EXERCISE DETAILS: Please quote every line word for word.

DATA EXCERPT:
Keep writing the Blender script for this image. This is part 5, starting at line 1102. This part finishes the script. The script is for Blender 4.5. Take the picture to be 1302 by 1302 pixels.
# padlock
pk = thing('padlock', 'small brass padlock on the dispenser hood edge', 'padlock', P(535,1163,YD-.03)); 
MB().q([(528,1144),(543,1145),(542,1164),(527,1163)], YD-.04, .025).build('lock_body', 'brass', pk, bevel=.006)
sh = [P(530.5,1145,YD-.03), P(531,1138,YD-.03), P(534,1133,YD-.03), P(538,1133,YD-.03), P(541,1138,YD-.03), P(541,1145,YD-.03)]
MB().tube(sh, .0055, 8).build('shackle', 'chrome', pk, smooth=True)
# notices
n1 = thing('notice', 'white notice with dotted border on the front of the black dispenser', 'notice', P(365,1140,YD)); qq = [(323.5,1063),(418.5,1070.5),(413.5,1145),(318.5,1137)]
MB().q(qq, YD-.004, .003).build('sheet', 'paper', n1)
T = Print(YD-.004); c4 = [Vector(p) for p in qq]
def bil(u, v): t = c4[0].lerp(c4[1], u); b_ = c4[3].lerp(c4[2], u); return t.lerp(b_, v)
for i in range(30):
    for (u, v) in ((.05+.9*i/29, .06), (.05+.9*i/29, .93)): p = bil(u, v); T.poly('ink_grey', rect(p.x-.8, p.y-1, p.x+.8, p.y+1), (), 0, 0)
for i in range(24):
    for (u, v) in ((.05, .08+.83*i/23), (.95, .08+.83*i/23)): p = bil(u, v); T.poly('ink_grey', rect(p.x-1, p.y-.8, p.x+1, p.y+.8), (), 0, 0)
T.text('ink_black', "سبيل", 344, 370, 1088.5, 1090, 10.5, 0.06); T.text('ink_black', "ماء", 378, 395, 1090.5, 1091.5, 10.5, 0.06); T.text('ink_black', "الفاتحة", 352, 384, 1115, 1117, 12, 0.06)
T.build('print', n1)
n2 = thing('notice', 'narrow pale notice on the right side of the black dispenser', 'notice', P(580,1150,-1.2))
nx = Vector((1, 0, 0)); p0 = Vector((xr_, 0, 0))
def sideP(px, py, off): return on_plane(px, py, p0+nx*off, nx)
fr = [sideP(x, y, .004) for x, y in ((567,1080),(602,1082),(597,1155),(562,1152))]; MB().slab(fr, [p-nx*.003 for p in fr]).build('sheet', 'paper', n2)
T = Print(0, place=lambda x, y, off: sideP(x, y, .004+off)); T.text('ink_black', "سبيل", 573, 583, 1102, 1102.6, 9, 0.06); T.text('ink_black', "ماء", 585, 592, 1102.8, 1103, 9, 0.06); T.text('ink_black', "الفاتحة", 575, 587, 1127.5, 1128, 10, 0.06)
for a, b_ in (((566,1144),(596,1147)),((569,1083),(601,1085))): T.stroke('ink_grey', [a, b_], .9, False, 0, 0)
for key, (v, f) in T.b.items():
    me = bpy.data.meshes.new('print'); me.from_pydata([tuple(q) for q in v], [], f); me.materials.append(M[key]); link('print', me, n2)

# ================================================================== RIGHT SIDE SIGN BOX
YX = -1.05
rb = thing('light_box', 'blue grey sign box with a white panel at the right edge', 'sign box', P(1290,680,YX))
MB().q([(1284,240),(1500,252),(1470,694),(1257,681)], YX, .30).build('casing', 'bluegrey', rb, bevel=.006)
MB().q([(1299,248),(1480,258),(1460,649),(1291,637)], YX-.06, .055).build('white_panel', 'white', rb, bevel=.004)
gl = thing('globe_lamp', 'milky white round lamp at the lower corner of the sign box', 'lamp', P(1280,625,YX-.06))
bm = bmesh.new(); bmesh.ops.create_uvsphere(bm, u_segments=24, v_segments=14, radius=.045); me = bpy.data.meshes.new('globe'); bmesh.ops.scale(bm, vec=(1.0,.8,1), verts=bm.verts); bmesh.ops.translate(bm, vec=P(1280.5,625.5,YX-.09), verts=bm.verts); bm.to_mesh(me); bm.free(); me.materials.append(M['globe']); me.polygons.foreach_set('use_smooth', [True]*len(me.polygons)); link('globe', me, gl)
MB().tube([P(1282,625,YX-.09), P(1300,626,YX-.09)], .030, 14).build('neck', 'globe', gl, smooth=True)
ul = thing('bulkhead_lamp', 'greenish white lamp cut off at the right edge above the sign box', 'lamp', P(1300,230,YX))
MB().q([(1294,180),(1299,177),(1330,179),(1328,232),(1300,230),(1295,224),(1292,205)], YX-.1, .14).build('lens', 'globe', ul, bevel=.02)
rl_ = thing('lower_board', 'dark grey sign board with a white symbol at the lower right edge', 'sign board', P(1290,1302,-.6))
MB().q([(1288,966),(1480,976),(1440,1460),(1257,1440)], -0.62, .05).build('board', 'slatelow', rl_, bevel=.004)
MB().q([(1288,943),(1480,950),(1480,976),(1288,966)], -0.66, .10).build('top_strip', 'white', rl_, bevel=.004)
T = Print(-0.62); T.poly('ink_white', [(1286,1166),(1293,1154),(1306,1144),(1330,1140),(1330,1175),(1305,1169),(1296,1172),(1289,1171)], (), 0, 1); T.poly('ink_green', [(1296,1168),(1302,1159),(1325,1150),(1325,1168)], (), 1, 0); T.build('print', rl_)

ANSWER:
Keep writing the Blender script for this image. This is part 5, starting at line 1102. This part finishes the script. The script is for Blender 4.5. Take the picture to be 1302 by 1302 pixels.
# padlock
pk = thing('padlock', 'small brass padlock on the dispenser hood edge', 'padlock', P(535,1163,YD-.03)); 
MB().q([(528,1144),(543,1145),(542,1164),(527,1163)], YD-.04, .025).build('lock_body', 'brass', pk, bevel=.006)
sh = [P(530.5,1145,YD-.03), P(531,1138,YD-.03), P(534,1133,YD-.03), P(538,1133,YD-.03), P(541,1138,YD-.03), P(541,1145,YD-.03)]
MB().tube(sh, .0055, 8).build('shackle', 'chrome', pk, smooth=True)
# notices
n1 = thing('notice', 'white notice with dotted border on the front of the black dispenser', 'notice', P(365,1140,YD)); qq = [(323.5,1063),(418.5,1070.5),(413.5,1145),(318.5,1137)]
MB().q(qq, YD-.004, .003).build('sheet', 'paper', n1)
T = Print(YD-.004); c4 = [Vector(p) for p in qq]
def bil(u, v): t = c4[0].lerp(c4[1], u); b_ = c4[3].lerp(c4[2], u); return t.lerp(b_, v)
for i in range(30):
    for (u, v) in ((.05+.9*i/29, .06), (.05+.9*i/29, .93)): p = bil(u, v); T.poly('ink_grey', rect(p.x-.8, p.y-1, p.x+.8, p.y+1), (), 0, 0)
for i in range(24):
    for (u, v) in ((.05, .08+.83*i/23), (.95, .08+.83*i/23)): p = bil(u, v); T.poly('ink_grey', rect(p.x-1, p.y-.8, p.x+1, p.y+.8), (), 0, 0)
T.text('ink_black', "سبيل", 344, 370, 1088.5, 1090, 10.5, 0.06); T.text('ink_black', "ماء", 378, 395, 1090.5, 1091.5, 10.5, 0.06); T.text('ink_black', "الفاتحة", 352, 384, 1115, 1117, 12, 0.06)
T.build('print', n1)
n2 = thing('notice', 'narrow pale notice on the right side of the black dispenser', 'notice', P(580,1150,-1.2))
nx = Vector((1, 0, 0)); p0 = Vector((xr_, 0, 0))
def sideP(px, py, off): return on_plane(px, py, p0+nx*off, nx)
fr = [sideP(x, y, .004) for x, y in ((567,1080),(602,1082),(597,1155),(562,1152))]; MB().slab(fr, [p-nx*.003 for p in fr]).build('sheet', 'paper', n2)
T = Print(0, place=lambda x, y, off: sideP(x, y, .004+off)); T.text('ink_black', "سبيل", 573, 583, 1102, 1102.6, 9, 0.06); T.text('ink_black', "ماء", 585, 592, 1102.8, 1103, 9, 0.06); T.text('ink_black', "الفاتحة", 575, 587, 1127.5, 1128, 10, 0.06)
for a, b_ in (((566,1144),(596,1147)),((569,1083),(601,1085))): T.stroke('ink_grey', [a, b_], .9, False, 0, 0)
for key, (v, f) in T.b.items():
    me = bpy.data.meshes.new('print'); me.from_pydata([tuple(q) for q in v], [], f); me.materials.append(M[key]); link('print', me, n2)

# ================================================================== RIGHT SIDE SIGN BOX
YX = -1.05
rb = thing('light_box', 'blue grey sign box with a white panel at the right edge', 'sign box', P(1290,680,YX))
MB().q([(1284,240),(1500,252),(1470,694),(1257,681)], YX, .30).build('casing', 'bluegrey', rb, bevel=.006)
MB().q([(1299,248),(1480,258),(1460,649),(1291,637)], YX-.06, .055).build('white_panel', 'white', rb, bevel=.004)
gl = thing('globe_lamp', 'milky white round lamp at the lower corner of the sign box', 'lamp', P(1280,625,YX-.06))
bm = bmesh.new(); bmesh.ops.create_uvsphere(bm, u_segments=24, v_segments=14, radius=.045); me = bpy.data.meshes.new('globe'); bmesh.ops.scale(bm, vec=(1.0,.8,1), verts=bm.verts); bmesh.ops.translate(bm, vec=P(1280.5,625.5,YX-.09), verts=bm.verts); bm.to_mesh(me); bm.free(); me.materials.append(M['globe']); me.polygons.foreach_set('use_smooth', [True]*len(me.polygons)); link('globe', me, gl)
MB().tube([P(1282,625,YX-.09), P(1300,626,YX-.09)], .030, 14).build('neck', 'globe', gl, smooth=True)
ul = thing('bulkhead_lamp', 'greenish white lamp cut off at the right edge above the sign box', 'lamp', P(1300,230,YX))
MB().q([(1294,180),(1299,177),(1330,179),(1328,232),(1300,230),(1295,224),(1292,205)], YX-.1, .14).build('lens', 'globe', ul, bevel=.02)
rl_ = thing('lower_board', 'dark grey sign board with a white symbol at the lower right edge', 'sign board', P(1290,1302,-.6))
MB().q([(1288,966),(1480,976),(1440,1460),(1257,1440)], -0.62, .05).build('board', 'slatelow', rl_, bevel=.004)
MB().q([(1288,943),(1480,950),(1480,976),(1288,966)], -0.66, .10).build('top_strip', 'white', rl_, bevel=.004)
T = Print(-0.62); T.poly('ink_white', [(1286,1166),(1293,1154),(1306,1144),(1330,1140),(1330,1175),(1305,1169),(1296,1172),(1289,1171)], (), 0, 1); T.poly('ink_green', [(1296,1168),(1302,1159),(1325,1150),(1325,1168)], (), 1, 0); T.build('print', rl_)